Kelompok ISIS ini kata Menhan menggunakan modus baru serangan terorisme yang dilakukan oleh satu keluarga utuh dan terjadi dibeberapa tempat di Surabaya serta beberapa aksi teroris di beberapa wilayah di Indonesia. Konsep dan Ideologi sesat seperti inilah yang harus kita perangi bersama.
“Kita tidak dapat memberikan celah sedikit kepada kelompok teroris dan radikal untuk berkembang dan mengambil Inisiatif serangan terlebih dahulu di seluruh kawasan di dunia,” ujarnya.
Oleh karenanya kata Menhan, pertemuan ini menjadi sangat penting ditengah upaya bersama untuk mencari format dan platform kerjasama kolektif yang efektif baik yang bersifat strategis maupun operasional.
Penangangan ancaman terorisme ini harus dilakukan secara integral dan komprehensif yang meliputi aspek fisik dan aspek non fisik.
“Karena seperti yang sering saya kemukakan bahwa penanganan masalah teroris dengan hard power hanya berkontribusi 1 -2 persen sisanya yang 98 persen adalah dengan pendekatan soft power.
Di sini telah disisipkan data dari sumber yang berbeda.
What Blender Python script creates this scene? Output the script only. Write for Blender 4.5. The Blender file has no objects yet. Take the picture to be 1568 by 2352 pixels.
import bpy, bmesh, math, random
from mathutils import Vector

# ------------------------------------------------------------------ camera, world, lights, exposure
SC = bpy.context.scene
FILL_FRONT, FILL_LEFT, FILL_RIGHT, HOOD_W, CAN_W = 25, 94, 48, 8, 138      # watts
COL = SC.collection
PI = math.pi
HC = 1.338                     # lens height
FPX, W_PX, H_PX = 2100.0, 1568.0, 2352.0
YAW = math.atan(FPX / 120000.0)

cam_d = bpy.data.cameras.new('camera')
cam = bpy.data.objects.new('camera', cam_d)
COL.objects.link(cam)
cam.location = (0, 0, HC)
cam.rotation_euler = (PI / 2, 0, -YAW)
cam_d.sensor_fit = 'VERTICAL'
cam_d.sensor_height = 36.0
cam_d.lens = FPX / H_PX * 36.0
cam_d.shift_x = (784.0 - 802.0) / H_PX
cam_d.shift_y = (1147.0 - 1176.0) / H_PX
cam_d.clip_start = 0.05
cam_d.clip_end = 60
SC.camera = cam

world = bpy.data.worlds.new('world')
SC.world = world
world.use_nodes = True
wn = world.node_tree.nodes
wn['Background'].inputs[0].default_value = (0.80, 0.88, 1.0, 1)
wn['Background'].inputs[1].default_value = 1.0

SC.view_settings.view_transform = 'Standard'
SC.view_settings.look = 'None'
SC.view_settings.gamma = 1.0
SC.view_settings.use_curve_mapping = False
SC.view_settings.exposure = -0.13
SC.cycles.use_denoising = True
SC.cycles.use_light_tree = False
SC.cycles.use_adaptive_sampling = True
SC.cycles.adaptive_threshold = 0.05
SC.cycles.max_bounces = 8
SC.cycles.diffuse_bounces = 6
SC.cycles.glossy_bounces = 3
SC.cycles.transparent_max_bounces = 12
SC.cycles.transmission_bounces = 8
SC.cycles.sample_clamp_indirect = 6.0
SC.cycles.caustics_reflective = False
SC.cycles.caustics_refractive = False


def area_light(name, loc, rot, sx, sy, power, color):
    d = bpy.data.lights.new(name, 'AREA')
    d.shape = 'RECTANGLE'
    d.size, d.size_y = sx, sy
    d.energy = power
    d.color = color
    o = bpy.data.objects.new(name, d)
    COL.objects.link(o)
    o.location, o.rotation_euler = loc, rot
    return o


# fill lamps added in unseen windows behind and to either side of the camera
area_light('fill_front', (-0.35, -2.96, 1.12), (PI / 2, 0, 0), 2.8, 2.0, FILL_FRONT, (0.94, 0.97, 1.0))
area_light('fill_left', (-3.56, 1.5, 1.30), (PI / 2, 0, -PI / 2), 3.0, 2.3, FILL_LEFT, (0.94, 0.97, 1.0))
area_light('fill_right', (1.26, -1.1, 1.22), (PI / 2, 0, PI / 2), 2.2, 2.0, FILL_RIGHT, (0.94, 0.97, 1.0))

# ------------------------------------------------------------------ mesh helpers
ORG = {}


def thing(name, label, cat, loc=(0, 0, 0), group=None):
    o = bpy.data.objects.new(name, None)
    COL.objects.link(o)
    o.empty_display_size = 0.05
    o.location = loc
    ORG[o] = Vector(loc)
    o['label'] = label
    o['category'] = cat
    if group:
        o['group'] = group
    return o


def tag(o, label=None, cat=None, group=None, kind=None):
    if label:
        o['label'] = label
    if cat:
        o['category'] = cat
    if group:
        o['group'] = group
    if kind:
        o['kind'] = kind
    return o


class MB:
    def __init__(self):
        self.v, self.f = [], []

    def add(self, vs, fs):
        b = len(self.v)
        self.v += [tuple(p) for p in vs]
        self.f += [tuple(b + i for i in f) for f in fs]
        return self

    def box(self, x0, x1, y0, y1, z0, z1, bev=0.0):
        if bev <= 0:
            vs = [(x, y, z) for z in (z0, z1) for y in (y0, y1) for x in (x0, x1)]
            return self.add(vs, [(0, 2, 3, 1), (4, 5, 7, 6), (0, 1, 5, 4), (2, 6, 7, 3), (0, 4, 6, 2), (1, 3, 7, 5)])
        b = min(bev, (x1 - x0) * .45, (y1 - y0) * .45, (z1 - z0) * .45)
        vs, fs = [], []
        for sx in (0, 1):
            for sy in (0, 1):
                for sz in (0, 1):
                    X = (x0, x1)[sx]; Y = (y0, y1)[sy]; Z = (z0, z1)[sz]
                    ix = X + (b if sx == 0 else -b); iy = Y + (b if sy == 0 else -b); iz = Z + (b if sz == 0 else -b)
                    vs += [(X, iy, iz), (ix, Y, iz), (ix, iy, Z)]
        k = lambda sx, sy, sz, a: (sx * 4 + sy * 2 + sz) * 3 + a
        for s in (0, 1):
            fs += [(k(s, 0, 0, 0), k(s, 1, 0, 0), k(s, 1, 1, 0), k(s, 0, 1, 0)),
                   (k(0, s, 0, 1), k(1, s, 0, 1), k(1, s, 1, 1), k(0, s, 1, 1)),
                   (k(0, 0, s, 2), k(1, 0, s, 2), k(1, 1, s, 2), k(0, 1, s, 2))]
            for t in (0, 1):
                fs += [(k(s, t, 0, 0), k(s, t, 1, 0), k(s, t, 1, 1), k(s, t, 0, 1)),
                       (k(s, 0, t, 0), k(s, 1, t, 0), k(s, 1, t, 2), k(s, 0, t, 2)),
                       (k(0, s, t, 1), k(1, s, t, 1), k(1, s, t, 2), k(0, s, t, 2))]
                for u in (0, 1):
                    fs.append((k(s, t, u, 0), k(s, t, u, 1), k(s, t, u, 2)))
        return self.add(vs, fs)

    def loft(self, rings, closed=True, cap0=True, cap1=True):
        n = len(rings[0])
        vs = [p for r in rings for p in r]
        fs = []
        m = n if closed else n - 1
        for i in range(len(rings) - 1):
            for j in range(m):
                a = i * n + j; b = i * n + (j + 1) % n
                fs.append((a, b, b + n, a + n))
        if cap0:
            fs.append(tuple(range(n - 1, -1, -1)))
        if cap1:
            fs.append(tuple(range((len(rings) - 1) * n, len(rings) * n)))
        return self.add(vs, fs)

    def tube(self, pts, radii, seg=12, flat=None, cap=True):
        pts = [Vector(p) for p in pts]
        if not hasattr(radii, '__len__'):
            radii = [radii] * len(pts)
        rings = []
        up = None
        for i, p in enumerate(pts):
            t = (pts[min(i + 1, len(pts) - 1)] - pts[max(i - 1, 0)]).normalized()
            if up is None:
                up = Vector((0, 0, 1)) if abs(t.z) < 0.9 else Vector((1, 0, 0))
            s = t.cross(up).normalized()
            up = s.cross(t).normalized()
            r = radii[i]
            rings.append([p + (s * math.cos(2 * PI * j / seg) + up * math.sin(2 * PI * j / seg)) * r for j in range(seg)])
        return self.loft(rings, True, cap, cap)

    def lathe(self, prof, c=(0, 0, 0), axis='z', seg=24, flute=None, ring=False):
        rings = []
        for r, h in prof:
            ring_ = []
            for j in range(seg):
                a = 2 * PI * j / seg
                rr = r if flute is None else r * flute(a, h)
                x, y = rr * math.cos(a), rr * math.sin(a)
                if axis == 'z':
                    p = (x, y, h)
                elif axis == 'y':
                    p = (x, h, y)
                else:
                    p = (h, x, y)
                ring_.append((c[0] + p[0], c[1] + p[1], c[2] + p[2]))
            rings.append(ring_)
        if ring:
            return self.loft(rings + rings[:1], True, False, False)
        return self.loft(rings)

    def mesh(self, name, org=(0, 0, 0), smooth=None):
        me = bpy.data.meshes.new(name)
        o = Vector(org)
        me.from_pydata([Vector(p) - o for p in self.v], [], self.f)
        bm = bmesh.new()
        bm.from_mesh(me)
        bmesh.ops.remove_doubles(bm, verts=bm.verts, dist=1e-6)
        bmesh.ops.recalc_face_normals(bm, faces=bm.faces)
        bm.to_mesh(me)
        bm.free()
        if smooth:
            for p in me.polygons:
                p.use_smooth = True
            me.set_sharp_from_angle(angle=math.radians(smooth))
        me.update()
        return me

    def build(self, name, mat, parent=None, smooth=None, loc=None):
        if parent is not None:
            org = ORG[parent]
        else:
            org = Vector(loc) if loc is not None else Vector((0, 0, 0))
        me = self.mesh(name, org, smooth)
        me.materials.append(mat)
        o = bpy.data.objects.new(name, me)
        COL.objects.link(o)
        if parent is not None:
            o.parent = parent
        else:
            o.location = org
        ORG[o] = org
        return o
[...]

Implementasi konkrit dan komprehensif bentuk kerjasama tersebut diantaranya adalah kerjasama antar lembaga pertahanan keamanan; pertukaran informasi dan intelije serta kolaborasi kapabilitas militer antar Negara pada level strategis; operasional dan taktis,” bebernya.
Indonesia kata Menhan juga telah mengambil langkah untuk menjaga “Mindset’ dan Jiwa Bangsa” melalui Pemantapan “Ideologi Pancasila” sebagai satu-satunya “Ideologi Negara yang final” yang dikemas dengan Kosep Penanaman Kesadaran Bela Negara .
Tujuan Bela Negara ini juga adalah penanaman nilai-nilai cinta Tanah Air; siap Berkorban untuk bangsa dan negara serta berbuat baik dan taat hukum serta menjauhi paham-paham radikal.
Saat ini sambung dia sudah terbentuk 85 Juta kader Bela Negara dimana pada akhir tahun masa Pemerintahan Presiden Jokowi ditargetkan untuk mencapai 100 Juta Kader dari 260 juta Penduduk Indonesia.
“Sebagai Menteri Pertahanan, saya telah mengeluarkan kebijakan untuk menanamkan dan menguatkan konsep Kesadaran Bela negara sejak usia dini hingga ke Perguruan Tinggi. Sehingga anak-anak dan generasi muda yang belum terpengaruh akan semakin dikuatkan agar tidak mudah di pengaruhi oleh ideologi radikal,” ujarnya.